Arctic winters shrink by a month

The Economic Times , Thursday, February 06, 2014
Correspondent : Kounteya Sinha
LONDON: Arctic winters may have got shorter by a month. Arctic lakes have been found to be freezing up later in the year and thawing earlier, creating a winter ice season about 24 days shorter than it was in 1950.

Satellite imagery has also confirmed that climate change has dramatically affected the thickness of lake ice at the coldest point in the season: In 2011, Arctic lake ice was up to 38 centimeters thinner than it was in 1950.

The study of more than 400 lakes of the North Slope of Alaska is the first time researchers have been able to document the magnitude of lake-ice changes in the region over such a long period of time.

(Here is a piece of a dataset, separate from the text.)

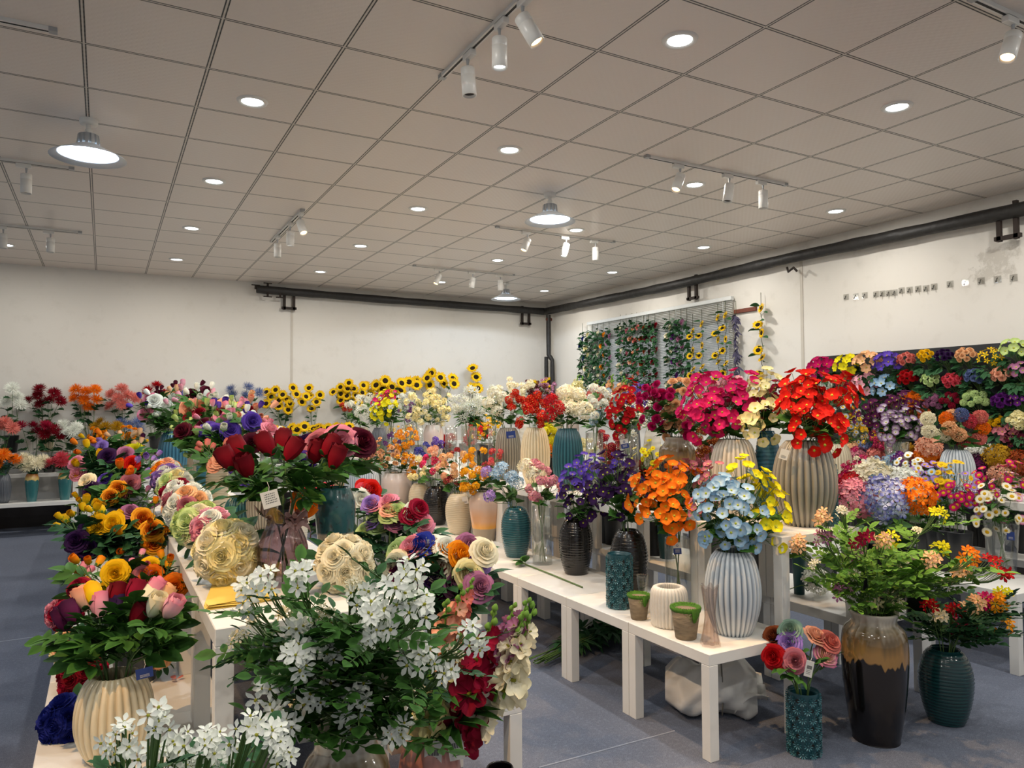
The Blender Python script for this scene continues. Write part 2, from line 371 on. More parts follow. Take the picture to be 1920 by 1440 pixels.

The research team used satellite radar imagery from the European Space Agency to determine that 62% of the lakes in the region froze to the bottom in 1992. By 2011, only 26% of lakes froze down to the bed, or bottom of the lake.

Overall, there was a 22% reduction in what the researchers call "grounded ice" from 1992 to 2011.

Twenty years of satellite radar imagery say that changes in air temperature and winter precipitation over the last five decades have affected the timing, duration and thickness of the ice cover on lakes in the Arctic.

In this region, warmer climate conditions result in thinner ice cover on shallow lakes and, consequently, a smaller fraction of lakes freezing all the way through during winter months.

"We've found that the thickness of the ice has decreased tremendously in response to climate warming in the region," said lead author Cristina Surdu from the University of Waterloo. "When we saw the actual numbers we were shocked at how dramatic the change has been. It's basically more than a foot of ice by the end of winter".

Researchers were able to tell the difference between a fully frozen lake and one that had not completely frozen to the bottom, because satellite radar signals behave very differently, depending on presence or absence of water underneath the ice.

Radar signals are absorbed into the sediment under the lake when it is frozen to the bottom. However, when there is water under the ice with bubbles, the beam bounces back strongly towards the radar system. Therefore, lakes that are completely frozen show up on satellite images as very dark while those that are not frozen to the lake bed are bright.